La revolución napoleónica

Durante el periodo de 1800 a 1806, anterior a las guerras napoleónicas y bajo el feliz reinado de Federico Guillermo III y su querida consorte, la reina Luisa, otra mujer conduce con entusiasmo su “salón literario” en Berlín: Rahel Levin es hija del acaudalado banquero judío Markus Levin. En el ático de la vivienda de su madre y hermanos, muy cerca del Mercado de los Gendarmes (Gendarmenmarkt) recibe a sus invitados en amables tertulias en torno a una taza de té, provoca debates con su habilidad conversadora, despierta entusiasmos, ideas revolucionarias o emancipatorias. Una de las hijas de Mendelssohn, Dorothea Veit, conoce al joven romántico Friedrich Schlegel y abandona a su marido para irse a vivir con él. Será un escándalo para la época, escándalo que se extenderá a otros círculos sociales y que incluso pasará la historia de la literatura con la sensual novela de tintes autobiográficos que publicará Schlegel, Lucinda. Rahel no obstante apoyará a los amantes por encima de otras consideraciones. Ella misma, una vez atravesado el escollo de las “guerras de liberación” napoleónicas, se casará en 1814 con un hombre 14 años más joven que ella, Karl August Varnhagen von Ense, y pasará a llamarse Rahel Varnhagen. Tiene 43 años de edad.

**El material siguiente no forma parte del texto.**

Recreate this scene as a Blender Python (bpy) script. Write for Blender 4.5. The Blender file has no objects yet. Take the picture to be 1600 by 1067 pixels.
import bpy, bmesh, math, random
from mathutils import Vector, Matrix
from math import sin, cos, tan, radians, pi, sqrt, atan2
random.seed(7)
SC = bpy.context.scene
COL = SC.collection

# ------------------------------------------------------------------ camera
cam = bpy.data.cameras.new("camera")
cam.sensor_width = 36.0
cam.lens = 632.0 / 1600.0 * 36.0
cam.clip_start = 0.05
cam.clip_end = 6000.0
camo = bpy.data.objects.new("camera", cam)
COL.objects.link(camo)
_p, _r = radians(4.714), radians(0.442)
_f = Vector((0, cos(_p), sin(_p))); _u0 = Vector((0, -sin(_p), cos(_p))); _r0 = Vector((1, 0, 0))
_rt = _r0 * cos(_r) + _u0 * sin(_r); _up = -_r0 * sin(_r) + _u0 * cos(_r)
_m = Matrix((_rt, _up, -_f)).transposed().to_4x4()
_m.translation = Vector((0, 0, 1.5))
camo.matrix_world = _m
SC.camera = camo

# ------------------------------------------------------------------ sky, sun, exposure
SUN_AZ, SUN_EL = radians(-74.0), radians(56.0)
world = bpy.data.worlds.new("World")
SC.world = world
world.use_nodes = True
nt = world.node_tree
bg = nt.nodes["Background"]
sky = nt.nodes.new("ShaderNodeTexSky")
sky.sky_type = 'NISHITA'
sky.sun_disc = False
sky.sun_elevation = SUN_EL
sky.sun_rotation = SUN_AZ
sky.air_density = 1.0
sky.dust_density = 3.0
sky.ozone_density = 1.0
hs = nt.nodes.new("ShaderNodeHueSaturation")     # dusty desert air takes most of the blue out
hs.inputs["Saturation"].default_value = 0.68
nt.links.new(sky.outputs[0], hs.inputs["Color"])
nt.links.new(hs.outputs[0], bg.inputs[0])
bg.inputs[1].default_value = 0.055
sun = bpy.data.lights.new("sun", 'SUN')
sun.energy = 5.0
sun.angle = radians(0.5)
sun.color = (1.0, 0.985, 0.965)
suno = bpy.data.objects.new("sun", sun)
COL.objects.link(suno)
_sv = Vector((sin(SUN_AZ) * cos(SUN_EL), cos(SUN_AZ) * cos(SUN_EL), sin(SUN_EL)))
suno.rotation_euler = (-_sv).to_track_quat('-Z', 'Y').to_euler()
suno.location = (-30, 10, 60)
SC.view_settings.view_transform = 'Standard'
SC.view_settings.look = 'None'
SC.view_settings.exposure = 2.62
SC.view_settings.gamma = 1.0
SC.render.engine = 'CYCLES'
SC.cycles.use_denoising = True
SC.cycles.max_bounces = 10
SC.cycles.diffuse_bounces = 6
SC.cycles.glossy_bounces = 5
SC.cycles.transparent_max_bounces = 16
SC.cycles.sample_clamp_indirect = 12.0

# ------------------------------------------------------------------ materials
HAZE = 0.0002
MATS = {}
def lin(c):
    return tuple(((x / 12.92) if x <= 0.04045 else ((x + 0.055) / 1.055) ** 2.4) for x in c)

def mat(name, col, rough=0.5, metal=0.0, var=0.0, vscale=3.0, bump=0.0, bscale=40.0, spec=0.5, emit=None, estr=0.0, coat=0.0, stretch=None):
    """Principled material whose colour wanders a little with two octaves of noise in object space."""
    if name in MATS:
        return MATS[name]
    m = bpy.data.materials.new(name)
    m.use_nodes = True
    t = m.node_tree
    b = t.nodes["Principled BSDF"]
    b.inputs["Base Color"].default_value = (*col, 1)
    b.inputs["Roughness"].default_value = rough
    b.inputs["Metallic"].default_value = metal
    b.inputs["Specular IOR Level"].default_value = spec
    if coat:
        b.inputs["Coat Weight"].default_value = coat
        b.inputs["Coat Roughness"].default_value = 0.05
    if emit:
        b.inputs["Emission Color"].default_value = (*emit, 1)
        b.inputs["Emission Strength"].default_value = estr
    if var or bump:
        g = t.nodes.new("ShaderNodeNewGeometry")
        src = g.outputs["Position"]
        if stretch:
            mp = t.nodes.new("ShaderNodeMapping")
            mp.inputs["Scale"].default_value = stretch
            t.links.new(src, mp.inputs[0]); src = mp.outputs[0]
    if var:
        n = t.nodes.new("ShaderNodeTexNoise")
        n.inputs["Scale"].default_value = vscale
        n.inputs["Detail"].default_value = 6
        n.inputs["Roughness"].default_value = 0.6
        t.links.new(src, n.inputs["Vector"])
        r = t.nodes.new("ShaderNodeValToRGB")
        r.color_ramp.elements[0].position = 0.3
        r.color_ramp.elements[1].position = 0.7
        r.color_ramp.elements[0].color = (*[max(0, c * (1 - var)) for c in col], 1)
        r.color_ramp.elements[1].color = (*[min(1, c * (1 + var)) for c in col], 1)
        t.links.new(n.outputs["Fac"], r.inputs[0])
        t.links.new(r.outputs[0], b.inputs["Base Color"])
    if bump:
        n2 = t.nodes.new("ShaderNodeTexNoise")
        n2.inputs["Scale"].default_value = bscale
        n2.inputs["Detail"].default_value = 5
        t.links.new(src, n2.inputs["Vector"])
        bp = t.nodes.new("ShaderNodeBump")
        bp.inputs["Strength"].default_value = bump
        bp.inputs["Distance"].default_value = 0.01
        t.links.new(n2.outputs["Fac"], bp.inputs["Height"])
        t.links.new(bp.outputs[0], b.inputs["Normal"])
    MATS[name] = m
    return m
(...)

Un segundo salón literario ofrecerá Rahel a partir del año 1819, cuando se instale de nuevo con su marido en Berlín. Bajo el signo de la reacción conservadora propiciada por el Congreso de Viena (1814–1815), el Salón debatirá temas de peso filosófico y artístico con mucho menos ligereza que a principios de siglo. Hegel, Heine, los hermanos Humboldt, Schinkel y Lenné, o el músico romántico Mendelssohn-Bartholdy serán algunos de sus invitados. La vieja dama conocerá, antes de morir, a otra mujer extraordinaria: Bettina von Arnim, que había enviudado en 1831 del poeta romántico Achim von Arnim y que contribuirá también, con su “cultura de salón” y sus escritos, a preparar el ambiente revolucionario de marzo de 1848 en Berlín. Gran admiradora de Goethe, tras la muerte de su marido comienza a escribir y publicar, y dirige un salón político-literario al que acuden opositores al régimen y personalidades como Schleiermacher, Pückler-Moskau, Brahms, Schumann o los hermanos Grimm.